Two summits have already been held with the countries of the African Union “to strengthen unity, deepen integration, and jointly pursue reparations and reparatory justice through a comprehensive transcontinental partnership framework”. The effort focuses on political, economic, social, and cultural collaboration, advancing trade, investment, innovation, youth engagement, and shared development.
On the economic front, Caricom is an integral part of the Africa/Caribbean Trade and Investment Forum (ACTIF) which, in close collaboration with the Afreximbank, has already unlocked billions in development financing for several Caribbean economies.
This is “laying the foundations for a resilient transatlantic economic corridor to drive inclusive growth and sustainable development on both sides; creating a platform for rewriting the future of Africa-Caribbean economic relations.”
Then there is our own hemisphere where Caricom maintains strong ties with the world’s super-power, the United States of America. Canada is another long-standing Caricom friend now reaching out and forming new alliances, moving to “construct a middle-power sphere of trade and deep bonds” says PM Mark Carney. He has visited India, Australia and Japan, developing wide-ranging co-operation including economic and defence relations with these countries.
“This is Canada’s defence and industrial strategy in action,” says Carney, “reinforcing Canada’s position as a global leader.”
And we have the Canada-Caricom Strategic Partnership launched in October 2023 at a Leaders’ Summit in Ottawa, for formal, high-level collaboration aimed at advancing shared priorities in economic development, security, climate resilience and social inclusion.

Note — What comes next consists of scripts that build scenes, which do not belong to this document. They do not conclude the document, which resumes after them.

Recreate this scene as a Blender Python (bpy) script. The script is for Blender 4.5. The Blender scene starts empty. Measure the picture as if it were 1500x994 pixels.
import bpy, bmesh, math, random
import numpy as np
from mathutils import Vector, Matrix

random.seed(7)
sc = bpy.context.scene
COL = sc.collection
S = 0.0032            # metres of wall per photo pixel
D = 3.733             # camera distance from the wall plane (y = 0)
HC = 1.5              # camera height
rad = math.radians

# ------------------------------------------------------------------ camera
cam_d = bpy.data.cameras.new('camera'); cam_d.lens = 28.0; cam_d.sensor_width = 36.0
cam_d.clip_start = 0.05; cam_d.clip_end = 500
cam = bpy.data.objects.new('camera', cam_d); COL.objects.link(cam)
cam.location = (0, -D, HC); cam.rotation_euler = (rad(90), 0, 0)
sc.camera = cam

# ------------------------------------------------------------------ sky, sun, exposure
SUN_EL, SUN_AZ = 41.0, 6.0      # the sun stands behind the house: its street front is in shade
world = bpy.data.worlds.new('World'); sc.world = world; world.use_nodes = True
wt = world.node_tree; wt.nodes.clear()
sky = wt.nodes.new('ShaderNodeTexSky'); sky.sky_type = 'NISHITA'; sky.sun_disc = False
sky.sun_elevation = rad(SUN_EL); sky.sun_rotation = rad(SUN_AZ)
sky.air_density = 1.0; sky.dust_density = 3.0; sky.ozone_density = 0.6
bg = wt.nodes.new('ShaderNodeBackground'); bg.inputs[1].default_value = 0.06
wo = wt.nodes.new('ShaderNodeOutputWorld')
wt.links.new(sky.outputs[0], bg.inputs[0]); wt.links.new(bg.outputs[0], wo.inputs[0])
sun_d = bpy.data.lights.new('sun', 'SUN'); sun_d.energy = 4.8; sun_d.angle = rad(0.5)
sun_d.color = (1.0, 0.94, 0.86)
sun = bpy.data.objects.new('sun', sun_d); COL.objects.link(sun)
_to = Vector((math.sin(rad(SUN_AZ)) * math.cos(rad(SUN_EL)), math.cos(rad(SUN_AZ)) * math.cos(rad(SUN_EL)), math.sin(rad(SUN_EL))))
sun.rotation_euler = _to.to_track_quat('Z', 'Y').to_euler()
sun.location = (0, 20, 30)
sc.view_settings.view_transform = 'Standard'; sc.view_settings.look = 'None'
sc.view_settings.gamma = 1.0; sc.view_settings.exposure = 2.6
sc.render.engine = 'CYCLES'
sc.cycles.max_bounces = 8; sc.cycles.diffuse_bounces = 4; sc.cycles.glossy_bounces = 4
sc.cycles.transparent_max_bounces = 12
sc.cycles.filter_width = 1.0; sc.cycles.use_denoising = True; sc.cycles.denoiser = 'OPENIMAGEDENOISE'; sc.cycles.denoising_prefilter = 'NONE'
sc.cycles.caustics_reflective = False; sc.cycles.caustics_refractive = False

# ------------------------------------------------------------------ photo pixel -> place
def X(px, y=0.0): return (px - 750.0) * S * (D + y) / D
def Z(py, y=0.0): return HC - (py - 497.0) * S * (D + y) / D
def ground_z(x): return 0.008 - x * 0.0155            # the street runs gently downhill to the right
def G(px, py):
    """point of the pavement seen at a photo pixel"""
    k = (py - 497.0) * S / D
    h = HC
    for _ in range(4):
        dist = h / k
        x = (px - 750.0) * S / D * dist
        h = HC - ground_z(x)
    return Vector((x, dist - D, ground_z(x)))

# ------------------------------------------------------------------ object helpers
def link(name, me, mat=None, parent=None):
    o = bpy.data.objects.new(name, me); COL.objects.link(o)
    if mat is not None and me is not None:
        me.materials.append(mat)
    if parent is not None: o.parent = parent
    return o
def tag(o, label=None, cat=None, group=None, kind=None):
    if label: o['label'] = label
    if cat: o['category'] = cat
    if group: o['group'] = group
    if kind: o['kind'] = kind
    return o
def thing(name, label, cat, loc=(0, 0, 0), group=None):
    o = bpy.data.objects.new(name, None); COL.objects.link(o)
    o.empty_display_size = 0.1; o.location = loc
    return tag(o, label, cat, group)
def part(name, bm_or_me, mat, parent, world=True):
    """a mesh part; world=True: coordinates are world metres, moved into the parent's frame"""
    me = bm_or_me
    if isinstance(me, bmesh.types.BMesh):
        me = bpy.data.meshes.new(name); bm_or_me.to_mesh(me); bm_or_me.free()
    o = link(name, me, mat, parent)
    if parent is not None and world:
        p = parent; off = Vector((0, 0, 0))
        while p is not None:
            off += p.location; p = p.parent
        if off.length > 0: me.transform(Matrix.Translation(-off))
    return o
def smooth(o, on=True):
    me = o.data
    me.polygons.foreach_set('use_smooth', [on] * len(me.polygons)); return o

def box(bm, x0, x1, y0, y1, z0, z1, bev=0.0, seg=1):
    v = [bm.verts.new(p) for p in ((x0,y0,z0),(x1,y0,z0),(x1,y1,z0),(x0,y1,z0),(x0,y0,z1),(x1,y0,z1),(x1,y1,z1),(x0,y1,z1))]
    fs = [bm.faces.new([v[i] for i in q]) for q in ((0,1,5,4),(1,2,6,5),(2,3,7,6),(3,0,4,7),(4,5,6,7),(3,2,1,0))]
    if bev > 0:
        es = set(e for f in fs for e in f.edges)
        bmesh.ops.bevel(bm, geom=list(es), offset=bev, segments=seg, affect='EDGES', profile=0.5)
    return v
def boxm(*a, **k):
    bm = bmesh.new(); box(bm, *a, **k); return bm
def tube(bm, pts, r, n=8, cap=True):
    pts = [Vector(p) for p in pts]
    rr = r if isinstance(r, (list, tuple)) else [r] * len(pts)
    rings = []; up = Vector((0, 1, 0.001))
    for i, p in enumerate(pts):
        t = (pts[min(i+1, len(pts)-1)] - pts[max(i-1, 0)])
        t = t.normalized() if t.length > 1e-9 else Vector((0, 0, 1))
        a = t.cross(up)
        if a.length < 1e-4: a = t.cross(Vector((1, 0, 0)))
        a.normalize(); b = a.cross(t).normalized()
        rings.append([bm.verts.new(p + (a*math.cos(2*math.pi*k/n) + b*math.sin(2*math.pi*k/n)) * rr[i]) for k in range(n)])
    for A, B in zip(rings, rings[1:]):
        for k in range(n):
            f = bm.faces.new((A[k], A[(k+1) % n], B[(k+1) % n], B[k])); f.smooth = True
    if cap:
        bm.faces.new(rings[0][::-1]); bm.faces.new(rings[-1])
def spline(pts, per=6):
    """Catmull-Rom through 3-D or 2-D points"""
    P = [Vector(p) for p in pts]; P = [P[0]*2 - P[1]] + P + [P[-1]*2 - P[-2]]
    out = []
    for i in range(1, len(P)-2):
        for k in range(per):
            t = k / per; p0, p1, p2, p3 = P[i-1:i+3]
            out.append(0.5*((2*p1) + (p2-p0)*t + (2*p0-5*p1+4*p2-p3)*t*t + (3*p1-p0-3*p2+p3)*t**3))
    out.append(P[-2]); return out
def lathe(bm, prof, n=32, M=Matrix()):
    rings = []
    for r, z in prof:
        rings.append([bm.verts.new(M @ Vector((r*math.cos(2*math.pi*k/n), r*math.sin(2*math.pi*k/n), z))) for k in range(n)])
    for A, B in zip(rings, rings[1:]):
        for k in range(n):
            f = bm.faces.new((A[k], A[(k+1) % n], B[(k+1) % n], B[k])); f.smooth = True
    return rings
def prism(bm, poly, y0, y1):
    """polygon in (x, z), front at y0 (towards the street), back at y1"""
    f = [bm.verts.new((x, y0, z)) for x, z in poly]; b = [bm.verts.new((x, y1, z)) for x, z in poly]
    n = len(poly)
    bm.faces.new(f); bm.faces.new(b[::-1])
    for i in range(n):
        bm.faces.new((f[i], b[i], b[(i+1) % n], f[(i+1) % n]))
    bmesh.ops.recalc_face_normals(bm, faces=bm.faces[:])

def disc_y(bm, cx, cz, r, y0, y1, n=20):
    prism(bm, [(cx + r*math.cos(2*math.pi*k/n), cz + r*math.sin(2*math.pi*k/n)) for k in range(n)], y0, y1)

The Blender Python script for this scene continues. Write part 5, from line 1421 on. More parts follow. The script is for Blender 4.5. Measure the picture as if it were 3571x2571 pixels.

Further in our hemisphere, Caricom has Free Trade Agreements with Costa Rica and the Dominican Republic, initiated in the nineties, providing for free trade or preferential access for a wide range of goods into both markets that together comprise 17 million people.
We also we have the Caricom-Colombia Trade, Economic and Technical Cooperation Agreement (TECA) formed in 1994 and updated in 2025 to facilitate preferential trade, tariff reductions, and economic cooperation; as well as the Caricom-Brazil Joint Commission to deepen collaboration and foster mutual development between Caricom member states and Brazil.
The above is a snapshot of Caricom’s global relations where, with teeming new alignments, opportunities abound for regional development. Now renewed in unity and purpose, Caricom is well-positioned to take advantage of these developments.